THE PROBLEM - Return the material below in full and exactly.

PROVIDED ENTRIES -
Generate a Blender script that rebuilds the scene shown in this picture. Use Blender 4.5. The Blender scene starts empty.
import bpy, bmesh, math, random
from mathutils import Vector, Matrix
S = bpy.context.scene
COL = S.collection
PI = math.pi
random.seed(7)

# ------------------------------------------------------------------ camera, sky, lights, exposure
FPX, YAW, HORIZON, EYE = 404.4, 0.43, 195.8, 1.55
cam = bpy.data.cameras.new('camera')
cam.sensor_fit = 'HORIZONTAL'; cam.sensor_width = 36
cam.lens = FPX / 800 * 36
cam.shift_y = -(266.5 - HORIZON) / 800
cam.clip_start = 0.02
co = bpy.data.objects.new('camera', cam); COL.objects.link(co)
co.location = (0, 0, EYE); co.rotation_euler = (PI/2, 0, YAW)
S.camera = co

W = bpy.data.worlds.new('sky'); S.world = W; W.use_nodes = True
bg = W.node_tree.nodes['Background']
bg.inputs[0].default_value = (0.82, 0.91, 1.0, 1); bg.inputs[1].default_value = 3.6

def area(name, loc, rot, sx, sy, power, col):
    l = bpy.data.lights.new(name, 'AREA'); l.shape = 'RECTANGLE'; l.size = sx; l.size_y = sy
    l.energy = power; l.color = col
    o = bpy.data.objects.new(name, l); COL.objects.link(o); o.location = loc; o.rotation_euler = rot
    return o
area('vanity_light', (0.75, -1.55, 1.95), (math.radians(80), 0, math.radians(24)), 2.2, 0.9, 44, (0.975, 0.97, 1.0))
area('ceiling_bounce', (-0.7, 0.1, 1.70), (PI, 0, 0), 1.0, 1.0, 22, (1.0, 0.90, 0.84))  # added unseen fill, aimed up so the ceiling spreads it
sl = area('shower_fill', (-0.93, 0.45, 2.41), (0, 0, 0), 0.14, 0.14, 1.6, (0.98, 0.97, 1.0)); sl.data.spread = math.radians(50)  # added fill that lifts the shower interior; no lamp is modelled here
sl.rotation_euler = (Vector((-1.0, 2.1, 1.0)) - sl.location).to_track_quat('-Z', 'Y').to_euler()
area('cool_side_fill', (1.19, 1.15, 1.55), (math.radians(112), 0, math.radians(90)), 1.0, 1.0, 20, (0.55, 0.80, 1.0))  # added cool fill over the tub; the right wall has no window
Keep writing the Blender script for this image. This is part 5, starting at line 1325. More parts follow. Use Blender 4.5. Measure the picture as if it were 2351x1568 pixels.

RESPONSE TO THIS EXERCISE -
Generate a Blender script that rebuilds the scene shown in this picture. Use Blender 4.5. The Blender scene starts empty.
import bpy, bmesh, math, random
from mathutils import Vector, Matrix
S = bpy.context.scene
COL = S.collection
PI = math.pi
random.seed(7)

# ------------------------------------------------------------------ camera, sky, lights, exposure
FPX, YAW, HORIZON, EYE = 404.4, 0.43, 195.8, 1.55
cam = bpy.data.cameras.new('camera')
cam.sensor_fit = 'HORIZONTAL'; cam.sensor_width = 36
cam.lens = FPX / 800 * 36
cam.shift_y = -(266.5 - HORIZON) / 800
cam.clip_start = 0.02
co = bpy.data.objects.new('camera', cam); COL.objects.link(co)
co.location = (0, 0, EYE); co.rotation_euler = (PI/2, 0, YAW)
S.camera = co

W = bpy.data.worlds.new('sky'); S.world = W; W.use_nodes = True
bg = W.node_tree.nodes['Background']
bg.inputs[0].default_value = (0.82, 0.91, 1.0, 1); bg.inputs[1].default_value = 3.6

def area(name, loc, rot, sx, sy, power, col):
    l = bpy.data.lights.new(name, 'AREA'); l.shape = 'RECTANGLE'; l.size = sx; l.size_y = sy
    l.energy = power; l.color = col
    o = bpy.data.objects.new(name, l); COL.objects.link(o); o.location = loc; o.rotation_euler = rot
    return o
area('vanity_light', (0.75, -1.55, 1.95), (math.radians(80), 0, math.radians(24)), 2.2, 0.9, 44, (0.975, 0.97, 1.0))
area('ceiling_bounce', (-0.7, 0.1, 1.70), (PI, 0, 0), 1.0, 1.0, 22, (1.0, 0.90, 0.84))  # added unseen fill, aimed up so the ceiling spreads it
sl = area('shower_fill', (-0.93, 0.45, 2.41), (0, 0, 0), 0.14, 0.14, 1.6, (0.98, 0.97, 1.0)); sl.data.spread = math.radians(50)  # added fill that lifts the shower interior; no lamp is modelled here
sl.rotation_euler = (Vector((-1.0, 2.1, 1.0)) - sl.location).to_track_quat('-Z', 'Y').to_euler()
area('cool_side_fill', (1.19, 1.15, 1.55), (math.radians(112), 0, math.radians(90)), 1.0, 1.0, 20, (0.55, 0.80, 1.0))  # added cool fill over the tub; the right wall has no window
Keep writing the Blender script for this image. This is part 5, starting at line 1325. More parts follow. Use Blender 4.5. Measure the picture as if it were 2351x1568 pixels.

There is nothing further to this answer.